--- What to produce ---
Everything from the first line down to the line containing "g.done('lettering', lo, TU)" should be reproduced exactly; please include nothing else.

--- Data segment ---
--
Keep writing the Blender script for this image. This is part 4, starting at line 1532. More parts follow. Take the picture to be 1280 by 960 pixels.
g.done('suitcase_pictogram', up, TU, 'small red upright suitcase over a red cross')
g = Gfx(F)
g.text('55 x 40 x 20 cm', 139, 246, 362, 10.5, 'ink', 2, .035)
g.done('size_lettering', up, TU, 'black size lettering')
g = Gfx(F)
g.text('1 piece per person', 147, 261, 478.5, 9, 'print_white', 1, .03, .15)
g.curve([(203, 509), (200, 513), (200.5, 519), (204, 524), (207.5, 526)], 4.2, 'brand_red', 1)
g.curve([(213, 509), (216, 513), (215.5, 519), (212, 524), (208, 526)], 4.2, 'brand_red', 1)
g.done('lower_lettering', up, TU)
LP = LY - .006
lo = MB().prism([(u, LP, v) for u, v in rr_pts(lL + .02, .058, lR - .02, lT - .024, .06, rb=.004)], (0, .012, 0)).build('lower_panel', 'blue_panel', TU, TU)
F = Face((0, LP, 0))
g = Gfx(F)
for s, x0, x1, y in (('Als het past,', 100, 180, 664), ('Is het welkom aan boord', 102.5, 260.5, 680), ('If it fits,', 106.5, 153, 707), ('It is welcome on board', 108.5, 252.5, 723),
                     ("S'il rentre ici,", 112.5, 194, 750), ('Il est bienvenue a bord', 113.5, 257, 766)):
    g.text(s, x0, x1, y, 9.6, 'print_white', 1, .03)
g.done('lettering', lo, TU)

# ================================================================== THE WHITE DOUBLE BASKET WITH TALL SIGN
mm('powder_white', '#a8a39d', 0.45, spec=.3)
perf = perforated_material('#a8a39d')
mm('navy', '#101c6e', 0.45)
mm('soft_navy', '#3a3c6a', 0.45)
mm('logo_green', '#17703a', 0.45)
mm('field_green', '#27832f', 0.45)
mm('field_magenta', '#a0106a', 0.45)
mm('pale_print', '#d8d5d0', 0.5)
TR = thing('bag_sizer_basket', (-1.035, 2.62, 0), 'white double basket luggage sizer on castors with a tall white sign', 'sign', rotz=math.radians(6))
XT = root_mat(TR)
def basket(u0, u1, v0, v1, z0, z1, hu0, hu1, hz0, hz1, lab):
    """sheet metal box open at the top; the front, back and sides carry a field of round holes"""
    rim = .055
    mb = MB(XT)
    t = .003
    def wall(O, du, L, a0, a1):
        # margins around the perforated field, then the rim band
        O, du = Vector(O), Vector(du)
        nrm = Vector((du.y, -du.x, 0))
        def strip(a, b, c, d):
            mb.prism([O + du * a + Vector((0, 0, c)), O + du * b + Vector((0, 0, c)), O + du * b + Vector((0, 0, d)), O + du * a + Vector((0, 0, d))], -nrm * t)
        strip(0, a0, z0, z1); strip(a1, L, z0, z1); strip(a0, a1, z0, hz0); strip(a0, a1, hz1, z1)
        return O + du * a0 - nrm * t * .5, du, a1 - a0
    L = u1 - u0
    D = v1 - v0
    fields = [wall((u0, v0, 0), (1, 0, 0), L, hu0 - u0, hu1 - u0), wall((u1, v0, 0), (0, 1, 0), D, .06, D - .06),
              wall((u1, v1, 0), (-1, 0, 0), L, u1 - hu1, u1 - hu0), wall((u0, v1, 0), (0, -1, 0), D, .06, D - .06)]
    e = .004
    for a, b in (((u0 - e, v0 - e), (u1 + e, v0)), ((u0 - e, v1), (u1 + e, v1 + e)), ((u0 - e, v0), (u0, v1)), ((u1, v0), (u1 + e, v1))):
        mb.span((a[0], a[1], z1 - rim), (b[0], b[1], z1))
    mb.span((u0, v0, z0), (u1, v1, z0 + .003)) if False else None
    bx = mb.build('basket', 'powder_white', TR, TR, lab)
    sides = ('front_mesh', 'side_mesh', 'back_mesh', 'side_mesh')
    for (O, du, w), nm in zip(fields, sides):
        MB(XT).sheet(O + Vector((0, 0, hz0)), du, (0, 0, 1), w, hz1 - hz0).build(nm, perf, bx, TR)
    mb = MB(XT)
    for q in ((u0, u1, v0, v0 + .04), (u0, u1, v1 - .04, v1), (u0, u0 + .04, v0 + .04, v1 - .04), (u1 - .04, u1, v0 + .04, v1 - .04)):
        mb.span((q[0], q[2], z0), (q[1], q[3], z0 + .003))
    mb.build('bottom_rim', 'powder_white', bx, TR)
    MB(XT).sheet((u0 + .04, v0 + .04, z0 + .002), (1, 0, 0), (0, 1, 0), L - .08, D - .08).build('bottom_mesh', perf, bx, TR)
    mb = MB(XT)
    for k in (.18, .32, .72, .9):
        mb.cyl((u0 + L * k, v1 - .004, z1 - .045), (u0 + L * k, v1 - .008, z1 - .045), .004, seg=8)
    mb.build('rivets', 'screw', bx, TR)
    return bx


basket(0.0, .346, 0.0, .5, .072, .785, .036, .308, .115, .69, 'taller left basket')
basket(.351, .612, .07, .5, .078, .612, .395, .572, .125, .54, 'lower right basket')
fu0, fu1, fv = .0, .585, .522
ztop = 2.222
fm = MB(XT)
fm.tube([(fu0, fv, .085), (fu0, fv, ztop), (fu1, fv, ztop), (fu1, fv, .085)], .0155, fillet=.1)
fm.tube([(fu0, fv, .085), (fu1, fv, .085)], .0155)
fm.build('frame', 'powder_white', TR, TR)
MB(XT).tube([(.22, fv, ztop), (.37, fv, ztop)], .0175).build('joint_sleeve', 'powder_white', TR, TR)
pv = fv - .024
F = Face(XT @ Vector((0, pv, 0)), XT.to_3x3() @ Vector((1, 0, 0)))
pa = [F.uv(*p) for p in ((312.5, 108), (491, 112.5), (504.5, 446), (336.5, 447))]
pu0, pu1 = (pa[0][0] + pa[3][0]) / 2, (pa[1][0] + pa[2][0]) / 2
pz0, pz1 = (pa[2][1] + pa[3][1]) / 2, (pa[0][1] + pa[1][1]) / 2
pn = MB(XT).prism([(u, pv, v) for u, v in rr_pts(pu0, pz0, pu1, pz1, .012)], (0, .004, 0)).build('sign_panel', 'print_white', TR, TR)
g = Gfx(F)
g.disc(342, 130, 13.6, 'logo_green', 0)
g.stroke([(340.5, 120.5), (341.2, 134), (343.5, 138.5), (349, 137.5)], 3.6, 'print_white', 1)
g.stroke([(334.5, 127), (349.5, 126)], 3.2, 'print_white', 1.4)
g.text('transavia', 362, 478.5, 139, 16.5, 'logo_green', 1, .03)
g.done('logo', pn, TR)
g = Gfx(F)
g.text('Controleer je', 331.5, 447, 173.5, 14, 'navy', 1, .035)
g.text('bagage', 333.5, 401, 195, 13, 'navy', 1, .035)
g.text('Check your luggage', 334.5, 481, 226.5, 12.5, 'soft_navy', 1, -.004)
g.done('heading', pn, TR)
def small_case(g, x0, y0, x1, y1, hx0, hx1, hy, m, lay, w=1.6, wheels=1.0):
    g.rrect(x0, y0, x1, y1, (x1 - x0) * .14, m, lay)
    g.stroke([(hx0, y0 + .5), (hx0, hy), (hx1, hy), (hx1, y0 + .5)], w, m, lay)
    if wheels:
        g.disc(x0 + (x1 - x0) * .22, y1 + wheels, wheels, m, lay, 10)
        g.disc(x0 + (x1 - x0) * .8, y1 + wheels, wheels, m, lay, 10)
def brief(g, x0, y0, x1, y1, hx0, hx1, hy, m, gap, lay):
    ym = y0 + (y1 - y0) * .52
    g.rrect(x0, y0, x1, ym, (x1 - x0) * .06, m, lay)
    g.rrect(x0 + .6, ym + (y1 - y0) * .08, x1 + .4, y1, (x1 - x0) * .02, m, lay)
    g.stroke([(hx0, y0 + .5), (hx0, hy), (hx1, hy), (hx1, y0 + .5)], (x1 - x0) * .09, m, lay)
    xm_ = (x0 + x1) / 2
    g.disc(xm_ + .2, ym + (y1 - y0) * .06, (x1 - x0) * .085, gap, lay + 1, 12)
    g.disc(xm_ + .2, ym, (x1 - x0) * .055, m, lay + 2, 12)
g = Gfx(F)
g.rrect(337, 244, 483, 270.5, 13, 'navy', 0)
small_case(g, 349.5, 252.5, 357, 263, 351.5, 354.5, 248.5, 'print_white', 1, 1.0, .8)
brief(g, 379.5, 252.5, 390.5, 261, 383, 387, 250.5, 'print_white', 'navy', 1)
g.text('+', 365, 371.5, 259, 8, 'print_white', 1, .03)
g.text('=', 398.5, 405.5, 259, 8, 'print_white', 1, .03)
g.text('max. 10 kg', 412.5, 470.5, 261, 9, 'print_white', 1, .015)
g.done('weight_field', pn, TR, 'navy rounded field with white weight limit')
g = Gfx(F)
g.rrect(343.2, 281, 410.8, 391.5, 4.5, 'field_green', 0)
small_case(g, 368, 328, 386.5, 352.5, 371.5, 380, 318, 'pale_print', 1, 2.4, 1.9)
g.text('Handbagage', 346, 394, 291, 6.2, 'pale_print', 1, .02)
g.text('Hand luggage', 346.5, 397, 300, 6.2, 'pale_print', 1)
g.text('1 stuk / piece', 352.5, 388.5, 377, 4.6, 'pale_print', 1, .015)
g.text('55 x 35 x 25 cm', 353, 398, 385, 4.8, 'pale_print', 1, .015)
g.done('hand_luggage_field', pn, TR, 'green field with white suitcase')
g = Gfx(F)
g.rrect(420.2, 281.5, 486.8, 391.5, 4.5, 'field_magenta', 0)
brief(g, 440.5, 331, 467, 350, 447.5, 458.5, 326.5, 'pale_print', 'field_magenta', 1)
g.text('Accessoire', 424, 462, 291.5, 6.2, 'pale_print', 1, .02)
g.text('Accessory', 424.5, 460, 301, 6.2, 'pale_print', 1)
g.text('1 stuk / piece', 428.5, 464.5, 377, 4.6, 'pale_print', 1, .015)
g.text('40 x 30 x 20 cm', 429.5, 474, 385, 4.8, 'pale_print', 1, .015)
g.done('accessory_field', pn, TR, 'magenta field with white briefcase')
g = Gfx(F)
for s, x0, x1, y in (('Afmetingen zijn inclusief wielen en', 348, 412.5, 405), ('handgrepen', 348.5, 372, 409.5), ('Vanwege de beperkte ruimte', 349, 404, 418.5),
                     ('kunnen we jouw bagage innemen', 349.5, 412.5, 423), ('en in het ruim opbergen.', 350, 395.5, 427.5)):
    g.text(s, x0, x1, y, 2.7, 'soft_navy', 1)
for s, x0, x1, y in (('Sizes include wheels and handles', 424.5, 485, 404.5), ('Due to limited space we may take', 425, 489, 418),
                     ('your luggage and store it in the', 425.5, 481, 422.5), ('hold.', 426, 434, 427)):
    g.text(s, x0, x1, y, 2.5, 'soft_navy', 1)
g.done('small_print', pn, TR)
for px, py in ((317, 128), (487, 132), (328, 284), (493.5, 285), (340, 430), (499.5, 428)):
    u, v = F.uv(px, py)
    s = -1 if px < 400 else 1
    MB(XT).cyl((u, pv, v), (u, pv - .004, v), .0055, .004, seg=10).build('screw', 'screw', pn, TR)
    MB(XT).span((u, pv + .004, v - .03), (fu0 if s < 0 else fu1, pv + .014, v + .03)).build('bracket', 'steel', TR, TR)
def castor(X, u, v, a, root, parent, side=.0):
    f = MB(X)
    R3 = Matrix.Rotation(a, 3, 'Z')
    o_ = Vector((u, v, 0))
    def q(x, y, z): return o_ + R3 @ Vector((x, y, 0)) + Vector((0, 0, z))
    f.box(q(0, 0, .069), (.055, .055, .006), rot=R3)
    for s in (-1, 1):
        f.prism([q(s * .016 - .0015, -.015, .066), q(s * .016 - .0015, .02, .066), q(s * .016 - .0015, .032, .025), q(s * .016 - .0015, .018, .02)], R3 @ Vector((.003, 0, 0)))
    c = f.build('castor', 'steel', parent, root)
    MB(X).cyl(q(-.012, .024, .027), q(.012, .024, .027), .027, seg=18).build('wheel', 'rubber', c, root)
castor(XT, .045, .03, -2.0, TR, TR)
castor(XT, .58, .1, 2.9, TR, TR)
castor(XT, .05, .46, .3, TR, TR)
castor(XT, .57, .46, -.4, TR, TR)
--
--- Output for this task ---
Keep writing the Blender script for this image. This is part 4, starting at line 1532. More parts follow. Take the picture to be 1280 by 960 pixels.
g.done('suitcase_pictogram', up, TU, 'small red upright suitcase over a red cross')
g = Gfx(F)
g.text('55 x 40 x 20 cm', 139, 246, 362, 10.5, 'ink', 2, .035)
g.done('size_lettering', up, TU, 'black size lettering')
g = Gfx(F)
g.text('1 piece per person', 147, 261, 478.5, 9, 'print_white', 1, .03, .15)
g.curve([(203, 509), (200, 513), (200.5, 519), (204, 524), (207.5, 526)], 4.2, 'brand_red', 1)
g.curve([(213, 509), (216, 513), (215.5, 519), (212, 524), (208, 526)], 4.2, 'brand_red', 1)
g.done('lower_lettering', up, TU)
LP = LY - .006
lo = MB().prism([(u, LP, v) for u, v in rr_pts(lL + .02, .058, lR - .02, lT - .024, .06, rb=.004)], (0, .012, 0)).build('lower_panel', 'blue_panel', TU, TU)
F = Face((0, LP, 0))
g = Gfx(F)
for s, x0, x1, y in (('Als het past,', 100, 180, 664), ('Is het welkom aan boord', 102.5, 260.5, 680), ('If it fits,', 106.5, 153, 707), ('It is welcome on board', 108.5, 252.5, 723),
                     ("S'il rentre ici,", 112.5, 194, 750), ('Il est bienvenue a bord', 113.5, 257, 766)):
    g.text(s, x0, x1, y, 9.6, 'print_white', 1, .03)
g.done('lettering', lo, TU)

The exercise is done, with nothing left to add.